──────── Material for the task

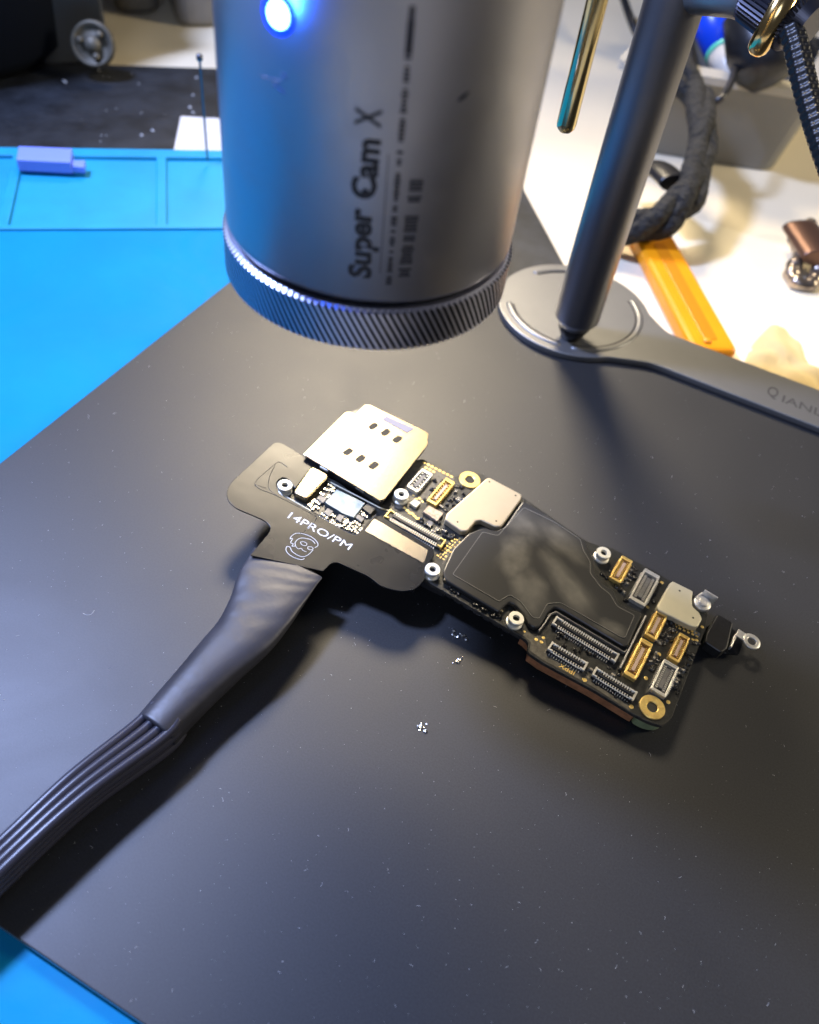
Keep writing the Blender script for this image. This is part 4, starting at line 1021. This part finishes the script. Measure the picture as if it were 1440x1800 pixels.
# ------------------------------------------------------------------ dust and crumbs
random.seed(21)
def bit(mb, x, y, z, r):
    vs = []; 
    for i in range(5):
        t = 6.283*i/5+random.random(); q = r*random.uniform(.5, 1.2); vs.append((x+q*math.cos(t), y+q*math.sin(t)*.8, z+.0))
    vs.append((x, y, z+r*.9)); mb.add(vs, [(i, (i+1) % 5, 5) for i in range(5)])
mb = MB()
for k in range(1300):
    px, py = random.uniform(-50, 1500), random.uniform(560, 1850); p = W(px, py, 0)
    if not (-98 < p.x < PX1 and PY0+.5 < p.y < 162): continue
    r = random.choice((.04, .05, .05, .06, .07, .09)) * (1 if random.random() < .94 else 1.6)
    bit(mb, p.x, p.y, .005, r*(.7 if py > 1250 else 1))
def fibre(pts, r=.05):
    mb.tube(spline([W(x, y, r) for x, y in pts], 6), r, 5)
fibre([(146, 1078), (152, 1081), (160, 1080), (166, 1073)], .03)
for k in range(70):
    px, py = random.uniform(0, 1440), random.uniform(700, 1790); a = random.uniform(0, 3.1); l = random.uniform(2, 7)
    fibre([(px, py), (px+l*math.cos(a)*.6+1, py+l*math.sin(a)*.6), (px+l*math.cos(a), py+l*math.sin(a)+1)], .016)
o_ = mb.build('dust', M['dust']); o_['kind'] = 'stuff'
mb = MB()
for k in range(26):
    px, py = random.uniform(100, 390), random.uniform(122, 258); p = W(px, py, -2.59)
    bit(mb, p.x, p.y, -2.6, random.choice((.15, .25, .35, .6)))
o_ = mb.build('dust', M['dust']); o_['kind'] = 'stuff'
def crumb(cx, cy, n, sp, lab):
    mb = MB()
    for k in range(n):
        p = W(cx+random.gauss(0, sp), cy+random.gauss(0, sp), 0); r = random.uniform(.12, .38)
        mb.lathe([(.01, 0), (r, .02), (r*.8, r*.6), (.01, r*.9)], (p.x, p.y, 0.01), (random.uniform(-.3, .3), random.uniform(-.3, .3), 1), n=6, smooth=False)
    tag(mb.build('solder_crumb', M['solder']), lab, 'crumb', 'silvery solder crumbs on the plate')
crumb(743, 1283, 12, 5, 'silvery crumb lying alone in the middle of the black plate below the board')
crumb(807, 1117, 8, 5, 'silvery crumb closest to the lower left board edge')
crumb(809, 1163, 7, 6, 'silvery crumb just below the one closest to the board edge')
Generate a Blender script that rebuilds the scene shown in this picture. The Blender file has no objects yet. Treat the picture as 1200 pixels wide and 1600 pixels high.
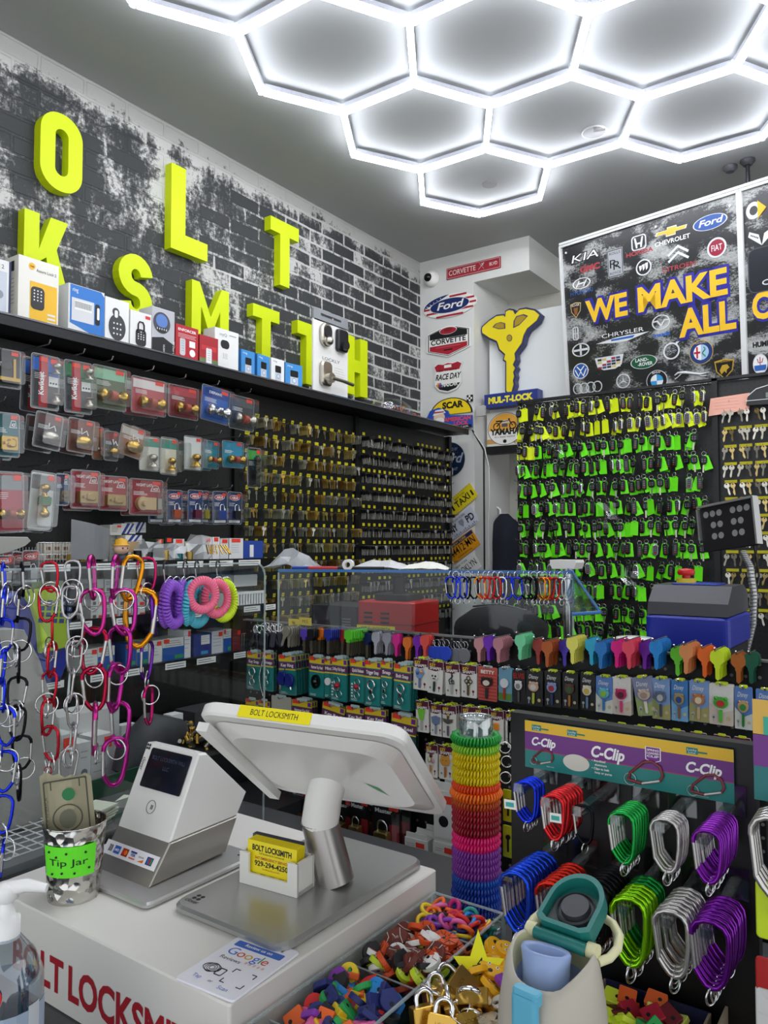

────────────────

What you have to do
Leave out all images, then reproduce the entries above exactly.

Full answer
Keep writing the Blender script for this image. This is part 4, starting at line 1021. This part finishes the script. Measure the picture as if it were 1440x1800 pixels.
# ------------------------------------------------------------------ dust and crumbs
random.seed(21)
def bit(mb, x, y, z, r):
    vs = []; 
    for i in range(5):
        t = 6.283*i/5+random.random(); q = r*random.uniform(.5, 1.2); vs.append((x+q*math.cos(t), y+q*math.sin(t)*.8, z+.0))
    vs.append((x, y, z+r*.9)); mb.add(vs, [(i, (i+1) % 5, 5) for i in range(5)])
mb = MB()
for k in range(1300):
    px, py = random.uniform(-50, 1500), random.uniform(560, 1850); p = W(px, py, 0)
    if not (-98 < p.x < PX1 and PY0+.5 < p.y < 162): continue
    r = random.choice((.04, .05, .05, .06, .07, .09)) * (1 if random.random() < .94 else 1.6)
    bit(mb, p.x, p.y, .005, r*(.7 if py > 1250 else 1))
def fibre(pts, r=.05):
    mb.tube(spline([W(x, y, r) for x, y in pts], 6), r, 5)
fibre([(146, 1078), (152, 1081), (160, 1080), (166, 1073)], .03)
for k in range(70):
    px, py = random.uniform(0, 1440), random.uniform(700, 1790); a = random.uniform(0, 3.1); l = random.uniform(2, 7)
    fibre([(px, py), (px+l*math.cos(a)*.6+1, py+l*math.sin(a)*.6), (px+l*math.cos(a), py+l*math.sin(a)+1)], .016)
o_ = mb.build('dust', M['dust']); o_['kind'] = 'stuff'
mb = MB()
for k in range(26):
    px, py = random.uniform(100, 390), random.uniform(122, 258); p = W(px, py, -2.59)
    bit(mb, p.x, p.y, -2.6, random.choice((.15, .25, .35, .6)))
o_ = mb.build('dust', M['dust']); o_['kind'] = 'stuff'
def crumb(cx, cy, n, sp, lab):
    mb = MB()
    for k in range(n):
        p = W(cx+random.gauss(0, sp), cy+random.gauss(0, sp), 0); r = random.uniform(.12, .38)
        mb.lathe([(.01, 0), (r, .02), (r*.8, r*.6), (.01, r*.9)], (p.x, p.y, 0.01), (random.uniform(-.3, .3), random.uniform(-.3, .3), 1), n=6, smooth=False)
    tag(mb.build('solder_crumb', M['solder']), lab, 'crumb', 'silvery solder crumbs on the plate')
crumb(743, 1283, 12, 5, 'silvery crumb lying alone in the middle of the black plate below the board')
crumb(807, 1117, 8, 5, 'silvery crumb closest to the lower left board edge')
crumb(809, 1163, 7, 6, 'silvery crumb just below the one closest to the board edge')
Generate a Blender script that rebuilds the scene shown in this picture. The Blender file has no objects yet. Treat the picture as 1200 pixels wide and 1600 pixels high.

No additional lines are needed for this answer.